Un lit. A manger. C’est bien. Et la chaleur humaine…

Clairement. C’est un des gros enjeux de l’accueil à organiser. Ces gens vont arriver avec un parcours sur la route de l’exil, et les chocs d’une situation de guerre. Leur santé psychique est fragilisée. Il faut le dire à celles et ceux qui s’annoncent pour accueillir des personnes : il faudra aussi pouvoir accorder du temps, de l’écoute. « Voici votre chambre et la clé des WC. Appelez s’il y a un souci », ça ne suffit pas. Les accueillants devront aussi avoir une disponibilité. C’est une préoccupation de tout le Conseil d’Etat, et il est clair que les autres départements que le miens vont être sollicités aussi.

 

Comment gérez-vous vos émotions ?

Encore une fois, pour moi ce qui est dur l’est en regard des personnes là-bas. J’ai croisé une jeune femme de 20 ans, dont les parents venaient de prendre la route pour quitter Kiev, et elle n’avait plus de nouvelles : ça nous touche, ça nous renvoie à notre humanité. Je pense à ma fille du même âge… Cela rappelle aussi notre vulnérabilité. Ce qui importe, même dans la fonction que j’exerce, c’est de pouvoir verbaliser les émotions que l’on ressent. Même d’avoir envie de pleurer, il n’y a aucune honte !

 

Votre peur ? Votre espoir ?

Mon grand espoir : que cette guerre se termine le plus vite possible, avec le moins de conséquences. Mais les impacts sont déjà terribles et la reconstruction sera lourde.
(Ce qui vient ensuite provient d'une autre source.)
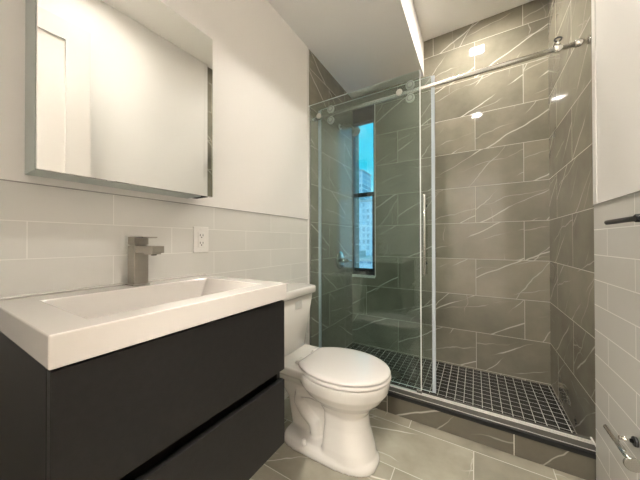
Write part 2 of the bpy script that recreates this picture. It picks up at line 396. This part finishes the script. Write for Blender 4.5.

Mes peurs ? Je peine à en parler, en regard de celles, bien plus légitimes, des personnes touchées… Si la guerre perdure, je redoute qu’on la mette de côté, qu’on la banalise. Je sais que cela participe à notre résilience, comme on a pu le voir avec la pandémie, qui semble d’un coup loin derrière nous. Je souhaite que les engagements des uns et des autres et que notre soutien aux victimes, impactées durablement, soient durables aussi.